RYAN 'CAN SMELL SUCCESS,' OR IS IT COW MANURE? ABC's Shushannah Walshe reports from Montrose, Colo.: Four days before the election, Paul Ryan told a crowd assembled on an airport tarmac that he could "smell success." And the crowd roared. The smell, in fact, was that of cow manure, or something that smelled an awful lot like it. The tarmac is nestled in the mountains here, and as it became more and more overpowering, and as Ryan was more and more intently describing his running mate's business credentials, the VP contender paused, took a deep whiff and said, "I can smell success right now. "That's the smell of success isn't it? That's the smell of progress. I love that smell, it makes me feel at home," Ryan said.

BIDEN MAKES FINAL WISCONSIN PUSH. ABC's Arlette Saenz reports from Superior, Wis.: "I was down in southern part of state, 13 miles from congressman Ryan's hometown," Biden said at Superior Middle School as the audience booed. "No, no. He's not a bad guy." In the final week of the campaign, Biden and Ryan have gone head to head over the auto industry. Less than half an hour away from Ryan's hometown of Janesville, Wis., Biden argued that Ryan has underestimated the positive impact the Obama administration has had upon the automobile industry. "I know the guy next door doesn't recognize it, but we actually did rescue the automobile industry and saved a million jobs, a million jobs saved and 200,000 new jobs continuing to expand," he said in Beloit, Wis., Friday morning at the Aldrich Middle School auditorium.

WHAT A ROMNEY CABINET WOULD LOOK LIKE. From Vice President Paul Ryan all the way down to press secretary (Kevin Madden?), ABC's Michael Falcone gives a list of possible candidates for secretaries of State, Treasury, Defense, Homeland Security, attorney general, and White House chief of staff if Mitt Romney becomes president.

EARLY VOTERS LINE UP. ABC's Matthew Dowd reports on this year's uptick in early voting on "World News": 25 million people have already cast votes early. By the time Election Day comes, more than a third, maybe even 40 percent are going to have voted early, so we're going to set a record for number of people voted, and we're going to set a record for people that vote before Election Day. WATCH:

FOUR-HOUR WAIT FOR EARLY VOTING IN SOUTH FLORIDA. From ABC's Kyle Blaine: Voters in some parts of Florida are waiting as long as four hours to cast their ballots before early voting ends Saturday night. The Miami-Dade County Election Department was reporting early voting wait times in excess of one hour at all 20 of its polling locations. At two locations - the Election Department main office and the North Dade Regional Library - officials were reporting wait times of four hours.

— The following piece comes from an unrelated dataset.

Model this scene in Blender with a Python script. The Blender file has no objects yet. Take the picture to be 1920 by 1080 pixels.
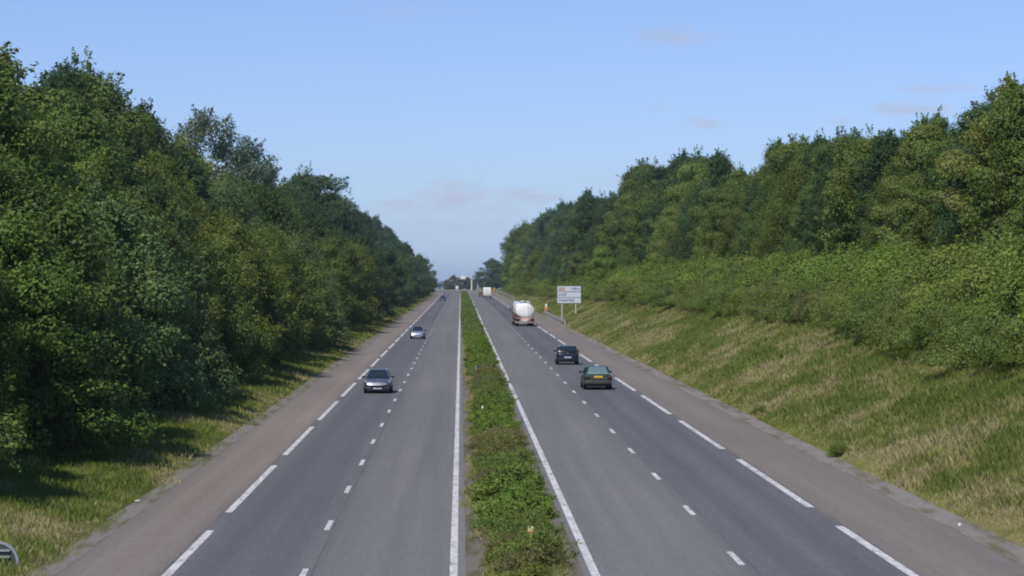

AXELROD: OBAMA'S CLOSING ARGUMENT 'COMING FROM HIS LOINS.' "I've known him for 20 years … I've never seen him more exhilarated than he is right now," senior Obama advisor David Axelrod told reporters in Ohio, ABC's Mary Bruce reports. "He believes in what he's doing. He believes in what he's fighting for. … You can see in the speech he's delivering… that this is coming from his loins," Axelrod said, adding, "I just wanted to say 'loins.' I wanted to see if I could get 'loins' in the story."

CAN OBAMA WIN THE AFRICAN-AMERICAN VOTE WHILE SUPPORTING GAY MARRIAGE? ABC's Pierre Thomas reports: A new BET documentary, "Second Coming: Will Black America Decide 2012," tries to take the pulse of the community in the final days of the campaign. Film director Marc Levin sent teams around the country to talk to African-Americans from every walk of life, from celebrities to everyday people. The producers found the euphoria of 2008 has given way to some harsh realities. Aside from the economy, one issue has risen to the top of the most contentious issues among many blacks, and influential black clergy: gay marriage. Many in African-American church congregations are opposed to President Obama because he supports gay marriage. "We are living in days of darkness," Pastor Michael Stevens of Charlotte, N.C. said in the documentary. "To declare what the word of God says about male and female and man and woman and husband and wife, now I am the homophobic bigot."


@jonward11 : Obama's campaign exuded confidence in Ohio yesterday, but was irked by Romney's move to claim "change" mantle

@ChrisLaibleFN : In nod to the state's significance to him, Romney notes NH got him the GOP nomination and says it will get him the White House.

@aebrandenburger : RT @CHRISMAL0NEY: Speaker @johnboehner has #Ohio bus tour stops today in Lebanon, Beavercreek, Lima, Findlay, & Painesville #GOTV

@jheil : This Bill McInturff deck via @markhalperin is totally worth perusing. …

@morningmoneyben : I understand some runners are disappointed but please get some perspective on the great sweep of life. It's one race.


-President Obama hits four states on the final Saturday of the campaign: Ohio (Mentor), Wisconsin (Milwaukee), Iowa (Dubuque) and Virginia (Bristow).

-Mitt Romney starts his day with an event in Newington, N.H., followed by stops in Dubuque, Iowa and he campaigns in Colorado Springs and Englewood, Colorado tonight.

-Vice President Joe Biden holds events in Arvada and Pueblo, Colorado.

-Paul Ryan campaigns in Marietta, Ohio, Middletown, Pa., Richmond, Va., and Panama City, Fla.

-First Lady Michelle Obama holds events in Oxford and Gambier, Ohio.

-Former President Bill Clinton focuses on Virginia, campaigning in Chesapeake, Roanoke and Bristow.

-Jill Biden is in Pennsylvania, holding events in West Chester, Norristown, Philadelphia before heading to Ohio for an evening get-out-the-vote event in Parma.